* [JOB]: Return every record below exactly as written, but leave out the pictures.

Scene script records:
****************************************

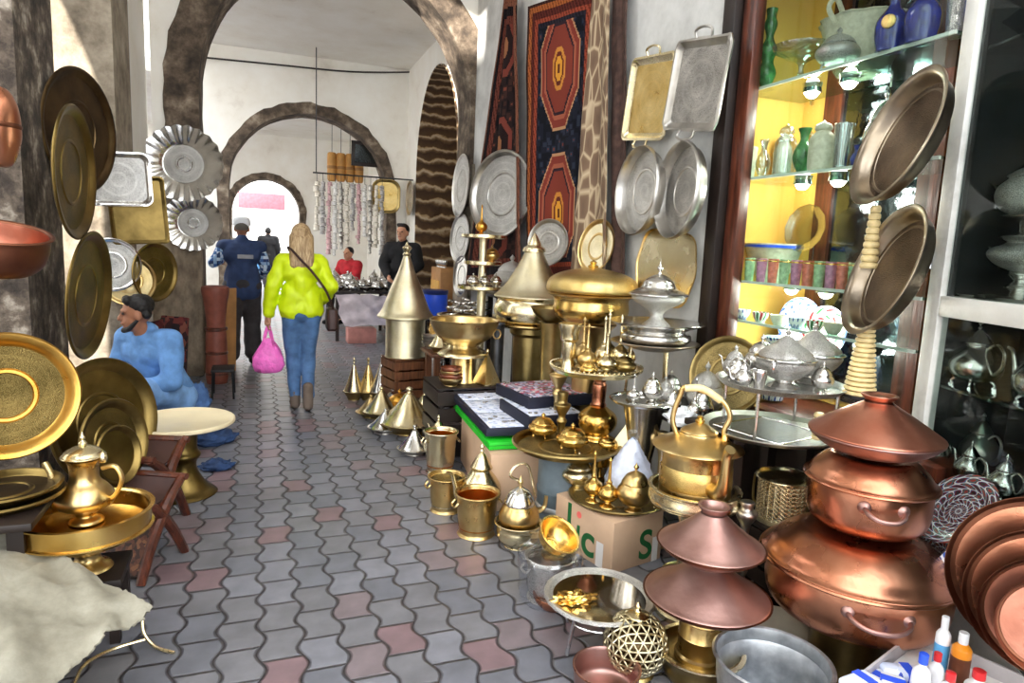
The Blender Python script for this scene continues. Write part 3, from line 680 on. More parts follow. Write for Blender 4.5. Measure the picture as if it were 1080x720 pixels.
def rect_tray(label, M, w, h, rim, field, depth=.02, rr=.04, rw=.1, handles='', group=None, name='rectangular_tray', wavy=0):
    t = thing(name, label, 'tray', M=M, group=group); q = min(w, h)*rw
    def lp(d, z, wv=0):
        L = rrect(w-2*d, h-2*d, max(.008, rr-d*.5), z, 9); out = []
        # refine the straight sides so that the edge may scallop
        pts = []
        for a, b in zip(L, L[1:]+L[:1]):
            a, b = V(a), V(b); k = 8 if (b-a).length > .06 else 1
            for i in range(k): pts.append(a.lerp(b, i/k))
        n = len(pts)
        for i, p in enumerate(pts):
            if wv: p = p*(1+wv*math.cos(2*PI*i/n*10))
            out.append((p.x, p.y, z))
        return out
    obj('rim', loft([lp(q, 0), lp(q, .005), lp(q*.6, depth*.5), lp(q*.3, depth), lp(0, depth*.9, wavy), lp(0, depth*.6, wavy), lp(q*.4, .2*depth), lp(q, 0)], cap0=False, cap1=False), rim, t, ang=50)
    obj('engraved_field', loft([lp(q, .0005), lp(q, .005)]), field, t)
    for c in handles:
        sg = 1 if c == 't' else -1; a = w*.13
        obj('handle', tube([(-a, sg*(h/2-.004), depth*.8), (-a*1.05, sg*(h/2+.035), depth*1.2), (0, sg*(h/2+.05), depth*1.3), (a*1.05, sg*(h/2+.035), depth*1.2), (a, sg*(h/2-.004), depth*.8)], .008, 8), rim, t)
    return t
def facing(loc, toward, upv=(0, 0, 1), rollv=0):
    """frame whose z looks along 'toward' and whose y is up"""
    z = V(toward).normalized(); x = V(upv).cross(z).normalized(); mm = frameM(loc, x, z)
    return mm @ MX.Rotation(rollv, 4, 'Z') if rollv else mm
def vessel(name, label, cat, loc, H, r, specs, rz=0, group=None, n=28):
    """specs: (part, material, profile in units of r and H, options)"""
    t = thing(name, label, cat, loc, rz, group); last = {}
    for sp in specs:
        pn, mt_, pf = sp[:3]; o_ = sp[3] if len(sp) > 3 else {}
        pr = prof(pf, r, H, o_.get('k', 4), o_.get('smooth', True))
        par = last.get(o_.get('under'), t)
        last[pn] = obj(pn, lathe(pr, n, lobes=o_.get('lobes', 0), amp=o_.get('amp', 0), lz=o_.get('lz')), mt_, par, ang=o_.get('ang', 42))
    return t
DISH = [(0, 0), (.5, 0), (.55, .02), (.62, .08), (.9, .2), (1, .27), (1.0, .3), (.96, .3), (.85, .24), (0, .22)]
def tagine(label, loc, r, H, mb, ml, group=None, name='tagine', rz=0, slim=False, knobmat=None, cat='tagine'):
    d = .2 if slim else .24
    return vessel(name, label, cat, loc, H, r, [
        ('dish', mb, [(0, 0), (.55, 0), (.58, d*.12), (.7, d*.4), (.95, d*.85), (1.0, d), (.97, d*1.02), (.0, d*.9)], dict(k=3)),
        ('lid', ml, [(.98, d), (1.0, d*1.04), (.93, d*1.15), (.72, d+.16), (.5, d+.31), (.3, d+.47), (.15, d+.6), (.1, .92*(d+.68)), (0, .92*(d+.7))], dict(k=4)),
        ('knob', knobmat or ml, [(.08, .84), (.1, .86), (.07, .89), (.12, .93), (.1, .97), (0, 1)], dict(k=3, under='lid'))], rz, group)
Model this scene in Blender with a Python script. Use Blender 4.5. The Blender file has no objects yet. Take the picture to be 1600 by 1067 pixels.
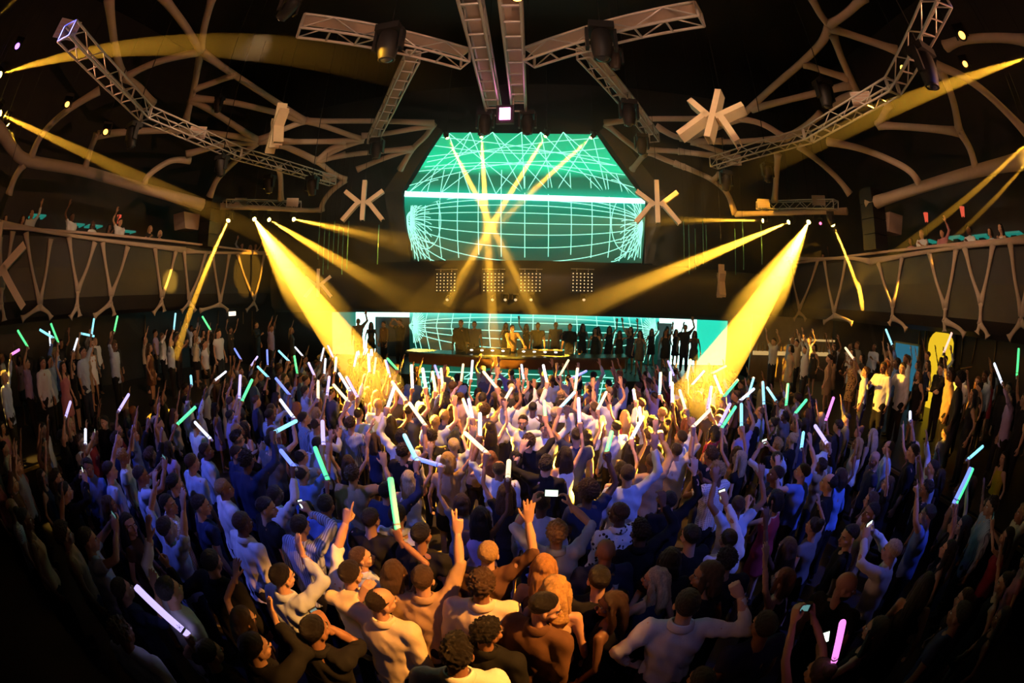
import bpy, bmesh, math, random
import numpy as np
from mathutils import Matrix, Vector
random.seed(7); np.random.seed(7)
scn = bpy.context.scene
COL = scn.collection
# ------------------------------------------------------------------ camera (15 mm full-frame fisheye)
CAM = np.array([1.1, 0.0, 3.6]); YAW, PITCH, ROLL = math.radians(5.2), math.radians(-5.5), math.radians(1.0)
FPX = 15 / 36 * 1600
cm = Matrix.Rotation(YAW, 4, 'Z') @ Matrix.Rotation(math.pi / 2 + PITCH, 4, 'X') @ Matrix.Rotation(ROLL, 4, 'Z')
CR = np.array(cm.to_3x3())
cd = bpy.data.cameras.new('camera'); cam = bpy.data.objects.new('camera', cd); COL.objects.link(cam)
cam.matrix_world = Matrix.Translation(Vector(CAM)) @ cm
cd.type = 'PANO'; cd.panorama_type = 'FISHEYE_EQUISOLID'
cd.sensor_fit = 'HORIZONTAL'; cd.sensor_width = 36; cd.fisheye_lens = 15; cd.fisheye_fov = math.radians(200)
cd.clip_start = 0.02; cd.clip_end = 200
scn.camera = cam
# ------------------------------------------------------------------ world and exposure
w = bpy.data.worlds.new('world'); scn.world = w; w.use_nodes = True
w.node_tree.nodes['Background'].inputs[0].default_value = (0.010, 0.0085, 0.010, 1)
w.node_tree.nodes['Background'].inputs[1].default_value = 0.25
vs = scn.view_settings
vs.view_transform = 'Standard'; vs.look = 'None'; vs.exposure = 0.0; vs.gamma = 1.0; vs.use_curve_mapping = False
cy = scn.cycles
cy.max_bounces = 5; cy.diffuse_bounces = 2; cy.glossy_bounces = 2; cy.transmission_bounces = 3; cy.volume_bounces = 0
cy.transparent_max_bounces = 24; cy.sample_clamp_indirect = 4.0; cy.sample_clamp_direct = 0.0
cy.caustics_reflective = False; cy.caustics_refractive = False; cy.use_denoising = True; cy.adaptive_threshold = 0.02

def ray(x, y):
    dx, dy = x - 800, 533.5 - y
    r = math.hypot(dx, dy) + 1e-9
    t = 2 * math.asin(min(1, r / (2 * FPX)))
    return CR @ np.array([math.sin(t) * dx / r, math.sin(t) * dy / r, -math.cos(t)])
def at(x, y, z=None, Y=None, X=None, r=None):
    d = ray(x, y)
    if z is not None: s = (z - CAM[2]) / d[2]
    elif Y is not None: s = (Y - CAM[1]) / d[1]
    elif X is not None: s = (X - CAM[0]) / d[0]
    else: s = r
    return CAM + d * s
def at_plane(x, y, p0, n):
    d = ray(x, y); n = np.array(n, float)
    return CAM + d * (np.dot(np.array(p0) - CAM, n) / np.dot(d, n))
def at_dome(x, y, c=(0, 6, 4.6), a=(11.9, 13.5, 7.6)):
    d = ray(x, y) / np.array(a); o = (CAM - np.array(c)) / np.array(a)
    A, B, C = d @ d, 2 * o @ d, o @ o - 1
    s = (-B + math.sqrt(max(0, B * B - 4 * A * C))) / (2 * A)
    return CAM + ray(x, y) * s
def proj(p):
    v = CR.T @ (np.array(p) - CAM); v = v / np.linalg.norm(v)
    t = math.acos(max(-1, min(1, -v[2]))); r = 2 * FPX * math.sin(t / 2); h = math.hypot(v[0], v[1]) + 1e-9
    return 800 + v[0] / h * r, 533.5 - v[1] / h * r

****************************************

* [WRITTEN RESPONSE]:
The Blender Python script for this scene continues. Write part 3, from line 680 on. More parts follow. Write for Blender 4.5. Measure the picture as if it were 1080x720 pixels.
def rect_tray(label, M, w, h, rim, field, depth=.02, rr=.04, rw=.1, handles='', group=None, name='rectangular_tray', wavy=0):
    t = thing(name, label, 'tray', M=M, group=group); q = min(w, h)*rw
    def lp(d, z, wv=0):
        L = rrect(w-2*d, h-2*d, max(.008, rr-d*.5), z, 9); out = []
        # refine the straight sides so that the edge may scallop
        pts = []
        for a, b in zip(L, L[1:]+L[:1]):
            a, b = V(a), V(b); k = 8 if (b-a).length > .06 else 1
            for i in range(k): pts.append(a.lerp(b, i/k))
        n = len(pts)
        for i, p in enumerate(pts):
            if wv: p = p*(1+wv*math.cos(2*PI*i/n*10))
            out.append((p.x, p.y, z))
        return out
    obj('rim', loft([lp(q, 0), lp(q, .005), lp(q*.6, depth*.5), lp(q*.3, depth), lp(0, depth*.9, wavy), lp(0, depth*.6, wavy), lp(q*.4, .2*depth), lp(q, 0)], cap0=False, cap1=False), rim, t, ang=50)
    obj('engraved_field', loft([lp(q, .0005), lp(q, .005)]), field, t)
    for c in handles:
        sg = 1 if c == 't' else -1; a = w*.13
        obj('handle', tube([(-a, sg*(h/2-.004), depth*.8), (-a*1.05, sg*(h/2+.035), depth*1.2), (0, sg*(h/2+.05), depth*1.3), (a*1.05, sg*(h/2+.035), depth*1.2), (a, sg*(h/2-.004), depth*.8)], .008, 8), rim, t)
    return t
def facing(loc, toward, upv=(0, 0, 1), rollv=0):
    """frame whose z looks along 'toward' and whose y is up"""
    z = V(toward).normalized(); x = V(upv).cross(z).normalized(); mm = frameM(loc, x, z)
    return mm @ MX.Rotation(rollv, 4, 'Z') if rollv else mm
def vessel(name, label, cat, loc, H, r, specs, rz=0, group=None, n=28):
    """specs: (part, material, profile in units of r and H, options)"""
    t = thing(name, label, cat, loc, rz, group); last = {}
    for sp in specs:
        pn, mt_, pf = sp[:3]; o_ = sp[3] if len(sp) > 3 else {}
        pr = prof(pf, r, H, o_.get('k', 4), o_.get('smooth', True))
        par = last.get(o_.get('under'), t)
        last[pn] = obj(pn, lathe(pr, n, lobes=o_.get('lobes', 0), amp=o_.get('amp', 0), lz=o_.get('lz')), mt_, par, ang=o_.get('ang', 42))
    return t
DISH = [(0, 0), (.5, 0), (.55, .02), (.62, .08), (.9, .2), (1, .27), (1.0, .3), (.96, .3), (.85, .24), (0, .22)]
def tagine(label, loc, r, H, mb, ml, group=None, name='tagine', rz=0, slim=False, knobmat=None, cat='tagine'):
    d = .2 if slim else .24
    return vessel(name, label, cat, loc, H, r, [
        ('dish', mb, [(0, 0), (.55, 0), (.58, d*.12), (.7, d*.4), (.95, d*.85), (1.0, d), (.97, d*1.02), (.0, d*.9)], dict(k=3)),
        ('lid', ml, [(.98, d), (1.0, d*1.04), (.93, d*1.15), (.72, d+.16), (.5, d+.31), (.3, d+.47), (.15, d+.6), (.1, .92*(d+.68)), (0, .92*(d+.7))], dict(k=4)),
        ('knob', knobmat or ml, [(.08, .84), (.1, .86), (.07, .89), (.12, .93), (.1, .97), (0, 1)], dict(k=3, under='lid'))], rz, group)
Model this scene in Blender with a Python script. Use Blender 4.5. The Blender file has no objects yet. Take the picture to be 1600 by 1067 pixels.
import bpy, bmesh, math, random
import numpy as np
from mathutils import Matrix, Vector
random.seed(7); np.random.seed(7)
scn = bpy.context.scene
COL = scn.collection
# ------------------------------------------------------------------ camera (15 mm full-frame fisheye)
CAM = np.array([1.1, 0.0, 3.6]); YAW, PITCH, ROLL = math.radians(5.2), math.radians(-5.5), math.radians(1.0)
FPX = 15 / 36 * 1600
cm = Matrix.Rotation(YAW, 4, 'Z') @ Matrix.Rotation(math.pi / 2 + PITCH, 4, 'X') @ Matrix.Rotation(ROLL, 4, 'Z')
CR = np.array(cm.to_3x3())
cd = bpy.data.cameras.new('camera'); cam = bpy.data.objects.new('camera', cd); COL.objects.link(cam)
cam.matrix_world = Matrix.Translation(Vector(CAM)) @ cm
cd.type = 'PANO'; cd.panorama_type = 'FISHEYE_EQUISOLID'
cd.sensor_fit = 'HORIZONTAL'; cd.sensor_width = 36; cd.fisheye_lens = 15; cd.fisheye_fov = math.radians(200)
cd.clip_start = 0.02; cd.clip_end = 200
scn.camera = cam
# ------------------------------------------------------------------ world and exposure
w = bpy.data.worlds.new('world'); scn.world = w; w.use_nodes = True
w.node_tree.nodes['Background'].inputs[0].default_value = (0.010, 0.0085, 0.010, 1)
w.node_tree.nodes['Background'].inputs[1].default_value = 0.25
vs = scn.view_settings
vs.view_transform = 'Standard'; vs.look = 'None'; vs.exposure = 0.0; vs.gamma = 1.0; vs.use_curve_mapping = False
cy = scn.cycles
cy.max_bounces = 5; cy.diffuse_bounces = 2; cy.glossy_bounces = 2; cy.transmission_bounces = 3; cy.volume_bounces = 0
cy.transparent_max_bounces = 24; cy.sample_clamp_indirect = 4.0; cy.sample_clamp_direct = 0.0
cy.caustics_reflective = False; cy.caustics_refractive = False; cy.use_denoising = True; cy.adaptive_threshold = 0.02

def ray(x, y):
    dx, dy = x - 800, 533.5 - y
    r = math.hypot(dx, dy) + 1e-9
    t = 2 * math.asin(min(1, r / (2 * FPX)))
    return CR @ np.array([math.sin(t) * dx / r, math.sin(t) * dy / r, -math.cos(t)])
def at(x, y, z=None, Y=None, X=None, r=None):
    d = ray(x, y)
    if z is not None: s = (z - CAM[2]) / d[2]
    elif Y is not None: s = (Y - CAM[1]) / d[1]
    elif X is not None: s = (X - CAM[0]) / d[0]
    else: s = r
    return CAM + d * s
def at_plane(x, y, p0, n):
    d = ray(x, y); n = np.array(n, float)
    return CAM + d * (np.dot(np.array(p0) - CAM, n) / np.dot(d, n))
def at_dome(x, y, c=(0, 6, 4.6), a=(11.9, 13.5, 7.6)):
    d = ray(x, y) / np.array(a); o = (CAM - np.array(c)) / np.array(a)
    A, B, C = d @ d, 2 * o @ d, o @ o - 1
    s = (-B + math.sqrt(max(0, B * B - 4 * A * C))) / (2 * A)
    return CAM + ray(x, y) * s
def proj(p):
    v = CR.T @ (np.array(p) - CAM); v = v / np.linalg.norm(v)
    t = math.acos(max(-1, min(1, -v[2]))); r = 2 * FPX * math.sin(t / 2); h = math.hypot(v[0], v[1]) + 1e-9
    return 800 + v[0] / h * r, 533.5 - v[1] / h * r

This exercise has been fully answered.